Django documentation

Django 1.5.3 release notes

September 10, 2013

This is Django 1.5.3, the third release in the Django 1.5 series. It addresses one security issue and also contains an opt-in feature to enhance the security of django.contrib.sessions.

Directory traversal vulnerability in ssi template tag

In previous versions of Django it was possible to bypass the ALLOWED_INCLUDE_ROOTS setting used for security with the ssi template tag by specifying a relative path that starts with one of the allowed roots. For example, if ALLOWED_INCLUDE_ROOTS = ("/var/www",) the following would be possible:

{% ssi "/var/www/../../etc/passwd" %}

In practice this is not a very common problem, as it would require the template author to put the ssi file in a user-controlled variable, but it’s possible in principle.

Mitigating a remote-code execution vulnerability in django.contrib.sessions

django.contrib.sessions currently uses pickle to serialize session data before storing it in the backend.
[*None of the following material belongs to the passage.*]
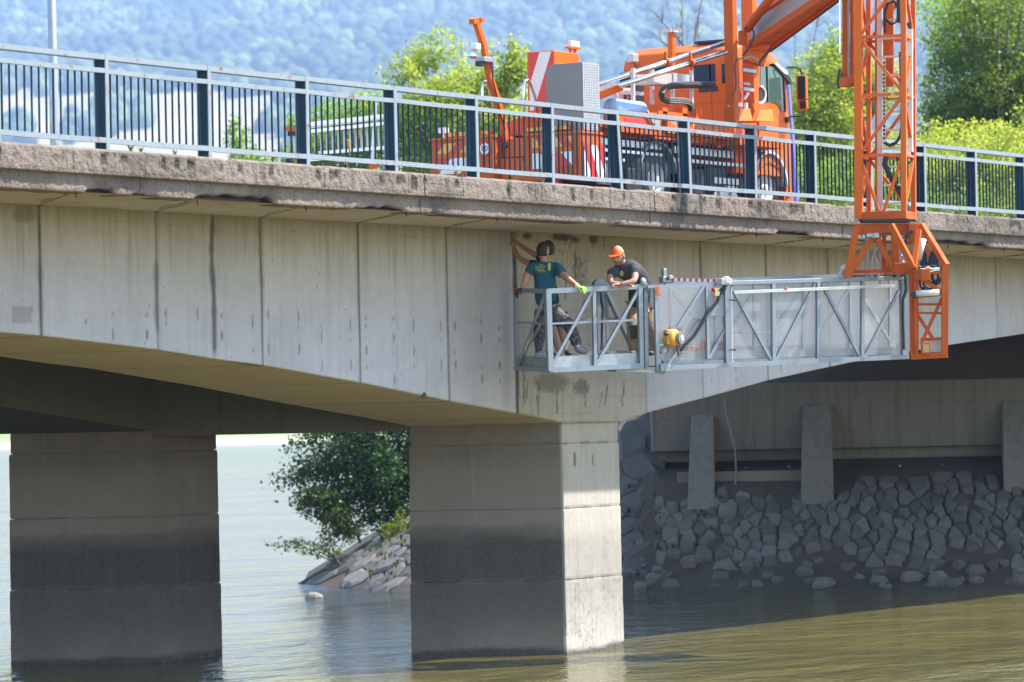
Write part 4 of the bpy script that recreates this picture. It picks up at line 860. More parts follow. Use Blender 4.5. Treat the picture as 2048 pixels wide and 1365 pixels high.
# chassis and body boxes -------------------------------------------------
part(lambda m: (m.box((5.0, VN + .55, 7.45), (11.6, VN + .80, 7.72)), m.box((5.0, VF - .80, 7.45), (11.6, VF - .55, 7.72)), [m.box((x, VN + .8, 7.5), (x + .12, VF - .8, 7.68)) for x in (5.4, 7.0, 8.6, 10.0)]), 'chassis', M['black'])
tail = part(lambda m: (m.box((4.92, 3.36, 7.44), (5.5, 4.55, 8.22))), 'rear_locker', M['orange2'], bevel=.015)
part(lambda m: m.box((4.90, 3.34, 8.20), (5.5, 4.57, 8.235)), 'lid', M['orange'], tail)
tail2 = part(lambda m: (m.box((4.92, 1.74, 7.46), (5.6, 2.78, 8.20))), 'rear_locker', M['orange2'], bevel=.015)
part(lambda m: m.box((4.90, 1.72, 8.18), (5.6, 2.80, 8.215)), 'lid', M['orange'], tail2)
mid = part(lambda m: (m.box((5.12, 2.79, 7.5), (5.5, 3.35, 7.86)), m.box((5.2, 2.79, 7.88), (5.5, 3.35, 8.18))), 'middle_locker', M['orange'], bevel=.01)
part(lambda m: (m.box((5.02, 2.82, 7.80), (5.12, 2.87, 7.83)), m.box((5.1, 3.25, 8.05), (5.2, 3.3, 8.08))), 'latch', M['black'], mid)
part(lambda m: (m.box((4.93, 1.8, 7.10), (5.05, 4.4, 7.28)), m.box((5.0, 2.2, 7.25), (5.1, 2.4, 7.5)), m.box((5.0, 3.8, 7.25), (5.1, 4.0, 7.5))), 'rear_bumper', M['red'])
for v0, v1, sl, par in ((3.55, 4.42, .9, tail), (1.86, 2.62, -.9, tail2)):
    stripe_board('chevron_board', [(4.915, v1, 7.65), (4.915, v0, 7.65), (4.915, v0, 7.90), (4.915, v1, 7.90)], 2, ['white', 'red'], [0, 1], sl * .45, par)
    part(lambda m: m.box((4.905, v0, 7.905), (4.918, v1, 7.975)), 'orange_band', M['orange'], par)
    stripe_board('warning_strip', [(4.915, v1, 7.98), (4.915, v0, 7.98), (4.915, v0, 8.14), (4.915, v1, 8.14)], 4, ['yellow', 'red'], [0, 1], sl * .25, par)
# speed plate '80'
sp_ = part(lambda m: m.cyl((4.908, 3.50, 8.02), (.012, 0, 0), .115, 24), 'speed_plate', M['red'], tail)
part(lambda m: m.cyl((4.899, 3.50, 8.02), (.006, 0, 0), .088, 24), 'plate_face', M['white'], sp_)
text('80', .12, (4.893, 3.50, 8.02), (0, -1, 0), Z_, M['black'], sp_, ext=.001)
for v0, v1 in ((3.42, 4.25), (1.95, 2.75)):
    b_ = part(lambda m: m.box((4.95, v0, 8.24), (5.1, v1, 8.32)), 'beacon_bar', M['orange2'])
    part(lambda m: [m.box((4.94, v0 + (v1 - v0) * t, 8.25), (4.95, v0 + (v1 - v0) * t + .14, 8.31)) for t in (.02, .3, .58, .8)], 'amber_lens', M['yellow'], b_)
part(lambda m: (m.box((5.0, 4.30, 8.32), (5.1, 4.44, 8.41)), m.box((5.03, 4.35, 8.22), (5.06, 4.38, 8.33))), 'work_lamp', M['white'])
# side: red-white board, silver rails, tanks, mudguards, boxes
stripe_board('side_board', [(4.98, 1.71, 7.50), (5.62, 1.71, 7.50), (5.62, 1.71, 8.0), (4.98, 1.71, 8.0)], 3, ['white', 'red'], [0, 1], -.5, truck)
part(lambda m: m.box((4.98, 1.72, 7.5), (5.62, 1.76, 8.05)), 'side_panel', M['orange2'])
part(lambda m: (m.box((5.0, 1.78, 8.03), (7.55, 1.86, 8.14)), m.box((5.66, 1.74, 7.92), (7.5, 1.79, 7.97)), m.box((5.66, 1.74, 7.78), (6.3, 1.79, 7.83)), m.box((7.95, 1.76, 8.0), (10.6, 1.84, 8.12)), m.box((7.95, 1.72, 7.86), (10.6, 1.78, 7.92))), 'side_rail', M['alu'], bevel=.005)
for i, u in enumerate((5.72, 5.98)): part(lambda m: m.cyl((u, 1.85, 7.62), (0, 0, .42), .085, 12), 'gas_bottle', M['lightgrey'], smooth=True)
for a, b, z0, z1, nm, mt in ((8.2, 9.0, 7.35, 7.78, 'fuel_tank', 'black'), (9.05, 9.7, 7.40, 7.84, 'battery_box', 'black'), (9.3, 10.1, 7.15, 7.55, 'silver_box', 'alu'), (6.4, 7.1, 7.25, 7.7, 'tool_box', 'black')):
    part(lambda m: m.box((a, 1.78, z0), (b, 2.35, z1)), nm, M[mt], bevel=.03)
part(lambda m: (m.box((9.25, 1.76, 7.56), (10.15, 1.79, 7.66)), m.box((9.4, 1.74, 7.2), (9.45, 1.77, 7.5)), m.box((9.8, 1.74, 7.2), (9.85, 1.77, 7.5))), 'step_plate', M['alu'])
stripe_board('mudflap_board', [(8.02, 1.70, 7.12), (8.27, 1.70, 7.12), (8.27, 1.70, 7.78), (8.02, 1.70, 7.78)], 1, ['white', 'red'], [0, 1], .0, truck)
part(lambda m: m.box((8.0, 1.71, 7.12), (8.3, 1.75, 7.8)), 'mudflap', M['red'])
part(lambda m: m.box((8.15, 1.70, 7.98), (8.24, 1.75, 8.06)), 'side_marker', M['yellow'])
def wheel(u, v, r=.50, dual=False):
    t_ = MB(); t_.lathe((u, v, 7.03 + r), (0, 1, 0), [(r * .55, -.14), (r * .93, -.15), (r, -.11), (r, .11), (r * .93, .15), (r * .55, .14)], 32)
    if dual: t_.lathe((u, v + .34, 7.03 + r), (0, 1, 0), [(r * .55, -.14), (r * .93, -.15), (r, -.11), (r, .11), (r * .93, .15), (r * .55, .14)], 32)
    w_ = t_.build('wheel', M['black'], truck, smooth=True)
    part(lambda m: (m.lathe((u, v, 7.03 + r), (0, 1, 0), [(0, -.03 if not dual else -.02), (r * .3, -.05), (r * .42, -.02 if dual else -.10), (r * .56, -.145)], 28), m.lathe((u, v, 7.03 + r), (0, 1, 0), [(0, -.17), (r * .16, -.165), (r * .2, -.03)], 20)), 'rim', M['lightgrey'], w_, smooth=True)
    part(lambda m: [m.cyl((u + math.cos(a) * r * .34, v - .07, 7.03 + r + math.sin(a) * r * .34), (0, .05, 0), .014, 6) for a in [k * .628 for k in range(10)]], 'wheel_nuts', M['alu'], w_)
wheel(11.05, 1.92); wheel(11.05, VF - .25); wheel(7.35, 1.92, dual=True); wheel(7.35, VF - .55, dual=True)
def arch(mb, u, r, v0, v1, a0, a1, th=.05, n=12):
    for i in range(n):
        t0, t1 = a0 + (a1 - a0) * i / n, a0 + (a1 - a0) * (i + 1) / n; q = lambda t, rr, v: (u + math.cos(t) * rr, v, 7.53 + math.sin(t) * rr)
        mb.hexa([q(t0, r, v0), q(t1, r, v0), q(t1, r, v1), q(t0, r, v1), q(t0, r + th, v0), q(t1, r + th, v0), q(t1, r + th, v1), q(t0, r + th, v1)])
part(lambda m: arch(m, 11.05, .60, 1.66, 2.2, math.pi, 0.1), 'wheel_arch', M['lightgrey'])
part(lambda m: arch(m, 7.35, .60, 1.72, 2.5, math.pi * .93, math.pi * .07, .04), 'wheel_arch', M['grey'])
# grey aluminium control cabin ------------------------------------------
gb = part(lambda m: m.prism([(5.05, 1.75, 8.22), (5.05, 1.75, 9.30), (5.05, 2.30, 9.30), (5.05, 2.43, 9.22), (5.05, 2.43, 8.22)], (.50, 0, 0)), 'control_cabinet', paint('grey_sheet', (0.22, 0.205, 0.20), .5, .1), bevel=.01)
def checker(m):
    for i in range(9):
        for j in range(26):
            m.obox((5.09 + i * .052, 1.742, 8.27 + j * .040), V((.014, 0, .012)) * (1 if (i + j) % 2 else .99), (0, .004, 0), V((-.007, 0, .007)))
part(lambda m: m.box((5.055, 1.744, 8.24), (5.545, 1.749, 9.29)), 'side_plate', M['alu'], gb); part(checker, 'tread_pattern', M['grey'], gb, kind='stuff')
# red-white rear board and locker on the turntable
rb = part(lambda m: m.box((6.35, 3.06, 8.35), (7.15, 3.58, 9.66)), 'counterweight_housing', M['orange'], bevel=.02)
stripe_board('chevron_board', [(6.345, 3.53, 8.7), (6.345, 3.08, 8.7), (6.345, 3.08, 9.64), (6.345, 3.53, 9.64)], 2, ['white', 'red'], [1, 0], 1.0, rb, phase=.3)
part(lambda m: (m.box((6.98, 3.12, 9.66), (7.02, 3.16, 9.74)), m.box((7.12, 3.12, 9.66), (7.16, 3.16, 9.74)), m.box((6.88, 3.08, 9.73), (7.24, 3.18, 9.76))), 'lamp_peg', M['orange'], rb)
part(lambda m: m.box((6.95, 3.09, 9.76), (7.22, 3.16, 9.86)), 'work_lamp', paint('pink_white', (0.7, 0.55, 0.55), .3, .1), rb, bevel=.01)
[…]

If you’re using the signed cookie session backend and SECRET_KEY is known by an attacker (there isn’t an inherent vulnerability in Django that would cause it to leak), the attacker could insert a string into his session which, when unpickled, executes arbitrary code on the server. The technique for doing so is simple and easily available on the internet. Although the cookie session storage signs the cookie-stored data to prevent tampering, a SECRET_KEY leak immediately escalates to a remote code execution vulnerability.

This attack can be mitigated by serializing session data using JSON rather than pickle. To facilitate this, Django 1.5.3 introduces a new setting, SESSION_SERIALIZER, to customize the session serialization format. For backwards compatibility, this setting defaults to using pickle. While JSON serialization does not support all Python objects like pickle does, we highly recommend switching to JSON-serialized values. Also, as JSON requires string keys, you will likely run into problems if you are using non-string keys in request.session. See the Session serialization documentation for more details.